Here again, the writers and teams that assemble 8-to -12 shows
for Netflix or Hulu typically deliver the finished series before even the first
episode or three-pack airs. So, telling them how specific episodes performed
may make them feel better or worse, but it's not information they can use to
revise their completed work. Makers in Hollywood are still treated mainly like
mushrooms and management sees no reason to think about changing the rules.
4) Can the data be assembled and provided at a reasonable cost?
Good, clean data isn't cheap. It's essential to determine
whether the likely benefits will outweigh the costs before you start down the
path because--much like rabbits --both the demand and the dimensions of the
undertaking will multiply over a relatively short timeframe since the desire
for more and better guidance is perpetually progressive and relatively insatiable.

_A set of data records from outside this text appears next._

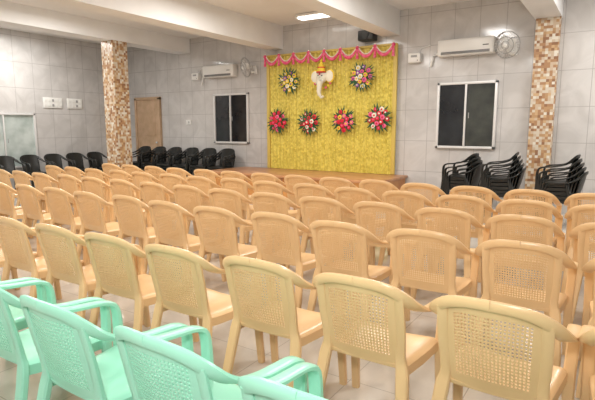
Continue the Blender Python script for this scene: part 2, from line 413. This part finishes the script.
for x in (-.03,-.60,-1.17,-1.74,-2.31,-2.88):
    put('plastic_armchair',mint,(x,.95+rnd.uniform(-.01,.01),0),R(rnd.uniform(-1.5,1.5)))
y=3.4
while y<8.4:
    put('black_plastic_chair',blk,(-11.75,y,0),R(-90+rnd.uniform(-2,2))); y+=.58
def stack(n,dz=.07,dy=.02):
    b=MB()
    for k in range(n):
        b.T=Matrix.Translation((0,dy*k,dz*k)); chair_into(b,M['black'],False)
    return b.mesh('stack')
s2=stack(3,.06,.012)
x=-11.0
while x<-7.9:
    put('black_chair_stack',s2,(x,9.2,0),R(180+rnd.uniform(-2,2))); x+=.6
s4=stack(4,.06,.035); s5=stack(5,.06,.03)
for x,y,s_,a in ((-1.98,8.9,s4,84),(-1.22,8.45,s5,95),(-.36,8.15,s5,86)):
    put('black_chair_stack',s_,(x,y,0),R(a))

# ---------------- lights ----------------
def area(name,loc,sx,sy,e,col=(1,.97,.925),rot=(0,0,0)):
    l=bpy.data.lights.new(name,'AREA'); l.shape='RECTANGLE'; l.size=sx; l.size_y=sy; l.energy=e; l.color=col
    o=bpy.data.objects.new(name,l); o.location=loc; o.rotation_euler=rot; scene.collection.objects.link(o)
for x,y,e in LP: area('tube_lamp',(x,y,ZC-.12),.5,1.2,e)  # includes the added fill lamps behind the camera
fl=bpy.data.lights.new('camera_flash','SPOT'); fl.energy=165; fl.spot_size=R(120); fl.spot_blend=.8; fl.shadow_soft_size=.1; fl.color=(1,.98,.95)
fo=bpy.data.objects.new('camera_flash',fl); fo.location=(.02,-.3,1.95); fo.rotation_euler=(R(92),0,R(30)); scene.collection.objects.link(fo)
w=bpy.data.worlds.new('World'); scene.world=w; w.use_nodes=True
w.node_tree.nodes['Background'].inputs[0].default_value=(.6,.65,.7,1); w.node_tree.nodes['Background'].inputs[1].default_value=.3

c=bpy.data.cameras.new('camera'); c.sensor_width=36; c.lens=36*490/595; c.clip_start=.02
co=bpy.data.objects.new('camera',c); co.location=(0,0,1.45); co.rotation_euler=(R(90-8.36),0,R(33.1)); scene.collection.objects.link(co)
scene.camera=co
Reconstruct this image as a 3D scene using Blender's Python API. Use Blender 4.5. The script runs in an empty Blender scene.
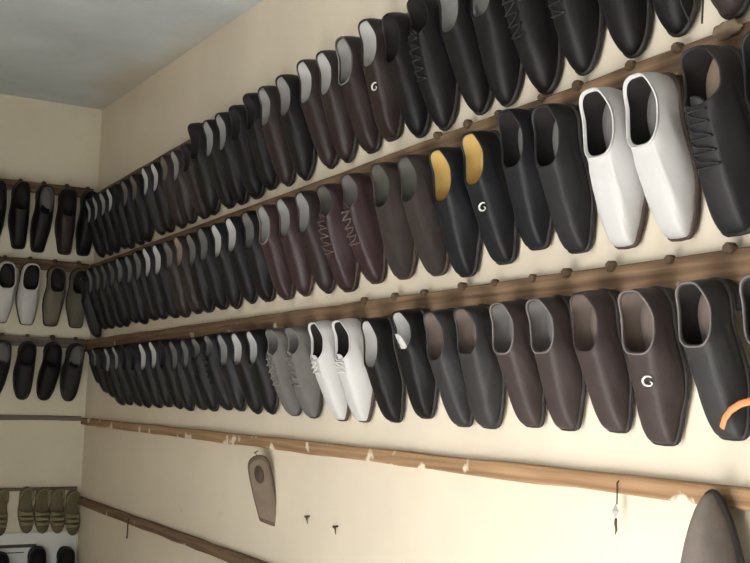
import bpy, bmesh, math, random
from mathutils import Vector, Matrix, Euler
random.seed(7)
sc = bpy.context.scene
COL = sc.collection
PI = math.pi
R = math.radians

# ------------------------------------------------------------------ materials
def mat(name, color, rough=.6, spec=.4, nscale=0, namt=0.0, bump=0.0, bscale=120, vary=0.0, sheen=0.0):
    m = bpy.data.materials.new(name); m.use_nodes = True
    nt = m.node_tree; n = nt.nodes; l = nt.links
    b = n['Principled BSDF']
    b.inputs['Roughness'].default_value = rough
    b.inputs['Specular IOR Level'].default_value = spec
    b.inputs['Base Color'].default_value = (*color, 1)
    if sheen: b.inputs['Sheen Weight'].default_value = sheen
    tc = n.new('ShaderNodeTexCoord')
    if namt:
        t = n.new('ShaderNodeTexNoise'); t.inputs['Scale'].default_value = nscale; t.inputs['Detail'].default_value = 4
        l.new(tc.outputs['Object'], t.inputs['Vector'])
        mx = n.new('ShaderNodeMix'); mx.data_type = 'RGBA'
        mx.inputs['A'].default_value = (*[c*(1-namt) for c in color], 1)
        mx.inputs['B'].default_value = (*[min(1, c*(1+namt)) for c in color], 1)
        l.new(t.outputs['Fac'], mx.inputs['Factor'])
        l.new(mx.outputs['Result'], b.inputs['Base Color'])
    if bump:
        t2 = n.new('ShaderNodeTexNoise'); t2.inputs['Scale'].default_value = bscale; t2.inputs['Detail'].default_value = 3
        l.new(tc.outputs['Object'], t2.inputs['Vector'])
        bp = n.new('ShaderNodeBump'); bp.inputs['Strength'].default_value = bump; bp.inputs['Distance'].default_value = .002
        l.new(t2.outputs['Fac'], bp.inputs['Height']); l.new(bp.outputs['Normal'], b.inputs['Normal'])
    return m

def wall_material(name, color, dirt, blotch):
    """distempered plaster: large soft blotches, fine grain, a few chipped specks"""
    m = bpy.data.materials.new(name); m.use_nodes = True
    nt = m.node_tree; n = nt.nodes; l = nt.links
    b = n['Principled BSDF']; b.inputs['Roughness'].default_value = .85; b.inputs['Specular IOR Level'].default_value = .2
    tc = n.new('ShaderNodeTexCoord')
    t = n.new('ShaderNodeTexNoise'); t.inputs['Scale'].default_value = 2.2; t.inputs['Detail'].default_value = 5; t.inputs['Roughness'].default_value = .6
    l.new(tc.outputs['Object'], t.inputs['Vector'])
    r = n.new('ShaderNodeValToRGB')
    r.color_ramp.elements[0].position = .32; r.color_ramp.elements[1].position = .68
    r.color_ramp.elements[0].color = (*[c*(1-blotch) for c in color], 1); r.color_ramp.elements[1].color = (*color, 1)
    l.new(t.outputs['Fac'], r.inputs['Fac'])
    t2 = n.new('ShaderNodeTexNoise'); t2.inputs['Scale'].default_value = 14; t2.inputs['Detail'].default_value = 6
    l.new(tc.outputs['Object'], t2.inputs['Vector'])
    r2 = n.new('ShaderNodeValToRGB'); r2.color_ramp.elements[0].position = .66; r2.color_ramp.elements[1].position = .78
    r2.color_ramp.elements[0].color = (0, 0, 0, 1); r2.color_ramp.elements[1].color = (.35, .35, .35, 1)
    l.new(t2.outputs['Fac'], r2.inputs['Fac'])
    mx = n.new('ShaderNodeMix'); mx.data_type = 'RGBA'
    l.new(r2.outputs['Color'], mx.inputs['Factor']); l.new(r.outputs['Color'], mx.inputs['A']); mx.inputs['B'].default_value = (*dirt, 1)
    l.new(mx.outputs['Result'], b.inputs['Base Color'])
    t3 = n.new('ShaderNodeTexNoise'); t3.inputs['Scale'].default_value = 9; t3.inputs['Detail'].default_value = 6
    l.new(tc.outputs['Object'], t3.inputs['Vector'])
    bp = n.new('ShaderNodeBump'); bp.inputs['Strength'].default_value = .25; bp.inputs['Distance'].default_value = .012
    l.new(t3.outputs['Fac'], bp.inputs['Height']); l.new(bp.outputs['Normal'], b.inputs['Normal'])
    return m

def wood_material(name, dark, light, chips, chip_at=.64):
    """weathered batten: grain along the length, flakes of old wall paint"""
    m = bpy.data.materials.new(name); m.use_nodes = True
    nt = m.node_tree; n = nt.nodes; l = nt.links
    b = n['Principled BSDF']; b.inputs['Roughness'].default_value = .75; b.inputs['Specular IOR Level'].default_value = .25
    tc = n.new('ShaderNodeTexCoord'); mp = n.new('ShaderNodeMapping'); mp.inputs['Scale'].default_value = (1.5, 40, 40)
    l.new(tc.outputs['Object'], mp.inputs['Vector'])
    t = n.new('ShaderNodeTexNoise'); t.inputs['Scale'].default_value = 2.5; t.inputs['Detail'].default_value = 5
    l.new(mp.outputs['Vector'], t.inputs['Vector'])
    r = n.new('ShaderNodeValToRGB'); r.color_ramp.elements[0].position = .3; r.color_ramp.elements[1].position = .72
    r.color_ramp.elements[0].color = (*dark, 1); r.color_ramp.elements[1].color = (*light, 1)
    l.new(t.outputs['Fac'], r.inputs['Fac'])
    t2 = n.new('ShaderNodeTexNoise'); t2.inputs['Scale'].default_value = 11; t2.inputs['Detail'].default_value = 5
    l.new(tc.outputs['Object'], t2.inputs['Vector'])
    r2 = n.new('ShaderNodeValToRGB'); r2.color_ramp.elements[0].position = chip_at; r2.color_ramp.elements[1].position = chip_at+.04
    l.new(t2.outputs['Fac'], r2.inputs['Fac'])
    mx = n.new('ShaderNodeMix'); mx.data_type = 'RGBA'
    l.new(r2.outputs['Color'], mx.inputs['Factor']); l.new(r.outputs['Color'], mx.inputs['A']); mx.inputs['B'].default_value = (*chips, 1)
    l.new(mx.outputs['Result'], b.inputs['Base Color'])
    bp = n.new('ShaderNodeBump'); bp.inputs['Strength'].default_value = .4; bp.inputs['Distance'].default_value = .003
    l.new(t.outputs['Fac'], bp.inputs['Height']); l.new(bp.outputs['Normal'], b.inputs['Normal'])
    return m

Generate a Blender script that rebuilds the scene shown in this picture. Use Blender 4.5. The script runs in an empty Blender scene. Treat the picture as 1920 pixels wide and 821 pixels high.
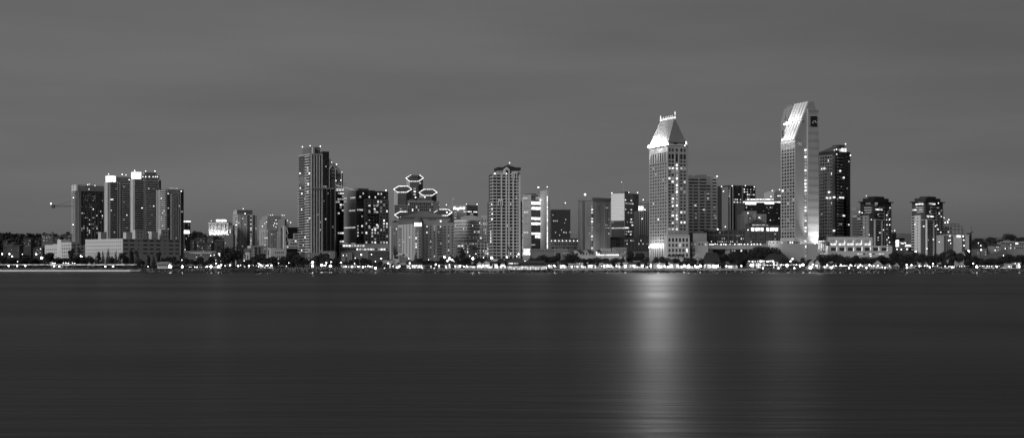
import bpy, math, random
from mathutils import Vector
R = math.radians
sc = bpy.context.scene
COL = sc.collection
F, CX, HY, CH = 2600.0, 960.0, 493.0, 8.0       # focal length in photo pixels, optical column, horizon row, eye height

# ------------------------------------------------------------------ camera, sky, sun, exposure
cam = bpy.data.cameras.new('camera'); co = bpy.data.objects.new('camera', cam); COL.objects.link(co)
co.location = (0, 0, CH); co.rotation_euler = (R(90), 0, 0)
cam.sensor_width = 36; cam.lens = F / 1920 * 36; cam.shift_y = (HY - 410.5) / 1920
cam.clip_start = 1; cam.clip_end = 60000
sc.camera = co
SUN_AZ, SUN_EL = 226, 6
w = bpy.data.worlds.new('World'); sc.world = w; w.use_nodes = True
nt = w.node_tree; N = nt.nodes; L = nt.links
bg = N['Background']
sky = N.new('ShaderNodeTexSky'); sky.sky_type = 'NISHITA'; sky.sun_disc = False
sky.sun_elevation = R(SUN_EL); sky.sun_rotation = R(SUN_AZ); sky.air_density = 1.0; sky.dust_density = 1.2; sky.ozone_density = 1.0
bw = N.new('ShaderNodeRGBToBW'); L.new(sky.outputs[0], bw.inputs[0])
tc = N.new('ShaderNodeTexCoord'); mp = N.new('ShaderNodeMapping'); mp.inputs['Scale'].default_value = (1.6, 1.0, 11.0)
mp.inputs['Rotation'].default_value = (0, R(3), 0)
L.new(tc.outputs['Generated'], mp.inputs[0])
nz = N.new('ShaderNodeTexNoise'); nz.inputs['Scale'].default_value = 1.7; nz.inputs['Detail'].default_value = 4; nz.inputs['Roughness'].default_value = 0.5
L.new(mp.outputs[0], nz.inputs[0])
mr = N.new('ShaderNodeMapRange'); mr.inputs[1].default_value = 0.3; mr.inputs[2].default_value = 0.75
mr.inputs[3].default_value = 0.86; mr.inputs[4].default_value = 1.15
L.new(nz.outputs[0], mr.inputs[0])
mu = N.new('ShaderNodeMath'); mu.operation = 'MULTIPLY'; L.new(bw.outputs[0], mu.inputs[0]); L.new(mr.outputs[0], mu.inputs[1])
st_ = N.new('ShaderNodeMath'); st_.operation = 'MULTIPLY_ADD'; st_.inputs[1].default_value = 0.36; st_.inputs[2].default_value = 1.65   # thin even high cloud over the clear sky
L.new(bw.outputs[0], st_.inputs[0]); L.new(st_.outputs[0], mu.inputs[0])
sxz = N.new('ShaderNodeSeparateXYZ'); L.new(tc.outputs['Generated'], sxz.inputs[0])      # sky brightness graded by hand, lighter at left
gr = N.new('ShaderNodeMapRange'); gr.inputs[1].default_value = -0.4; gr.inputs[2].default_value = 0.4; gr.inputs[3].default_value = 1.2; gr.inputs[4].default_value = 0.86
L.new(sxz.outputs[0], gr.inputs[0]); m2 = N.new('ShaderNodeMath'); m2.operation = 'MULTIPLY'; L.new(mu.outputs[0], m2.inputs[0]); L.new(gr.outputs[0], m2.inputs[1])
L.new(m2.outputs[0], bg.inputs[0]); bg.inputs[1].default_value = 0.048
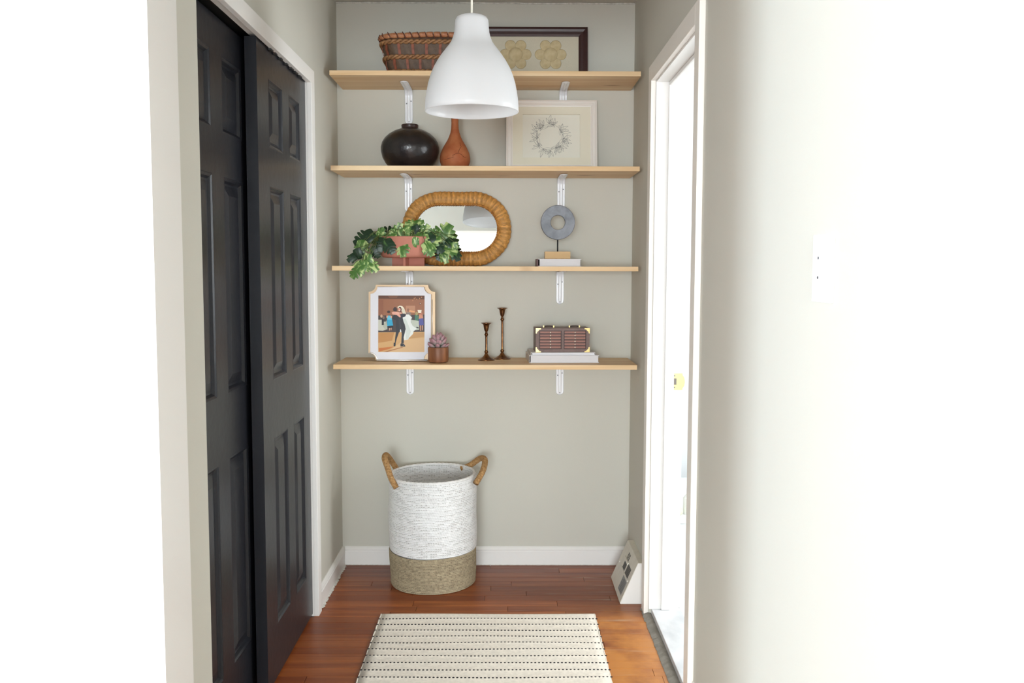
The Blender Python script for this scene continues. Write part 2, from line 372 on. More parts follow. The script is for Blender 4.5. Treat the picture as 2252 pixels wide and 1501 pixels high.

Nielsen used to track home TV viewership
and even as the only game in town its reports were accepted by the industry,
reasonably priced, and fairly valued for the actual quality of the guidance they
provided. But then the world changed in two critical ways: (1) a scrappy
new competitor, Comscore entered the market with more
advanced and precise measurement technology across multiple media delivery
platforms; and (2) the media marketplace fragmented and exploded with
viewership in and out of home on cable, digital, desktop, and mobile
delivery systems.
Today, there are twice as many smart phones in the average
American home as TV sets and each one constantly consumes media. Both the
challenges of capturing accurate usage and viewership data across an
ever-expanding spectrum and the users' costs of acquiring such data continue to
grow exponentially.
Every use case in every industry is going to have different data
needs that will also change regularly, but never diminish. No one is likely to
get the parameters exactly right and make the best choices on a consistent
basis, but the critical conversations and the time-sensitive decisions are
unavoidable and imminent.
All we know for absolutely certain is that data is the oil of
the digital age and that the volume of the data being created and aggregated
will grow exponentially forever. Every organization will need to develop
strategies and firm but flexible guidelines for its information policies.
It's important to have data, but it's infinitely more important
to know how to employ and interpret it. Having more data is not the same as
having better information, even if your people want it all.